Part of the American Dream is the belief that anyone can step out of the shadows and into the spotlight, given the right combination of talent and breaks. The rags-to-riches possibility lives within everyone despite the daily crises that threaten to squash it.

In popular music, backgrounders sometimes steal rather than step into the spotlight, and record companies - always on the hunt for new stars - immediately sign them to solo contracts. Racks are filled with individual albums from former "supporting vocalists" or "chorum members."

Occasionally, some actually fulfill the Dream. Rita Coolidge graduated from Mad Dogs and Englishmen to Kris Kristofferson to the No. 1 record in the country. Barry Manilow leapfrogged over Bette Midler and became one of the most popular entertainers in show-business history. Yvonne Elliman, Mary Magdalene in the original "Jesus Christ Superstar." who then backed Eric Clapton, is currently on the verge of stardom. Then again, she's been on the verge of stardom for years. This time, however, she's getting a lot of attention via "If I Can't Have You" from "Saturday Night Fever." (Lately, it seems you can have a hit record just by seeing "Saturday Night Fever.")

So the arrival of two new releases heralding performers generally accustomed to the sidelines generates both optimism and skepticism.

Sharon Redd, Ula Hedwig and Charlotte Crossley are "Formerly of the Harlettes" (Columbia JC 35350), which is to say formerly Bette Midler's three backup crazies. They're not just "The Harlettes" for legal reasons (apparently Midler owns that name).

But "Formerly of the Harlettes" offers much more - hints of the Pointer Sisters ("Can't Dance"), Gladys Knight and the Pips ("Ain't No Man Worth It" and "Roll Me Through the Rushes"), Manhattan Transfer and Brasil '77. The trio also packs instrumental wallop from its basic quartet of John Barnes on keyboards, bassist Byron Miller, drummer James Gadson and guitarist Wah Wah Watson. Supplementing them are Willie Weeks, several members of Santana, Sneaky Pete Kleinow (yes, the old Burrito - I didn't believe it, either), and Herbie Hancock, whose electric piano tenderly augments a surprisingly supple vocal reading of his own "Maiden Voyage."

Like many debut albums, "Formerly" tries to touch too many bases and thus sacrifices a more distinct identity. The raw material, though, is quite noticeable.

Patti Austin makes for a slightly different story. For one thing, "Havana Candy" (CTI 7 5006) is her second solo album; she's also a veteran of innumerable CTI dates as a non-featured vocalist. Yet what really separates her from the rest of the pack is that Patti Austin does not want the spotlight.

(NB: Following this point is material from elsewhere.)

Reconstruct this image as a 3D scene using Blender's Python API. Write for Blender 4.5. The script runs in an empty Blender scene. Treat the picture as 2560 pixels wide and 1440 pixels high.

The reason is simple: As a session singer, she earns a fortune. Why drag yourself out to tour the country for months when you can make the same money in a week in New York City? Why, indeed, except that her first release had the critics tripping over themselves with superlatives, and "Havana Candy" is nearly as good.

Austin's strength is her lyric feel. Compositions like "We're in Love' and "That's Enough For Me" are simultaneously breathless and passionate. Though the production sometimes borders on the overbearing and the material here is not as strong overall as on her first album, Austin proves the equal of such contemporaries as Natalie Cole and Roberta Flack. Besides all that, "Lost in the Stars" is torchy enough to be reminiscent of the old Streisand.

Since she's basically a studio singer, Austin gets help from some top studio musicians, among them Ralph MacDonald, Eric Gale, Richard Tee and Michael Brecker. If she keeps it up, Austin could eventually add a slight twist to the American Dream: She might become a star in spite of herself.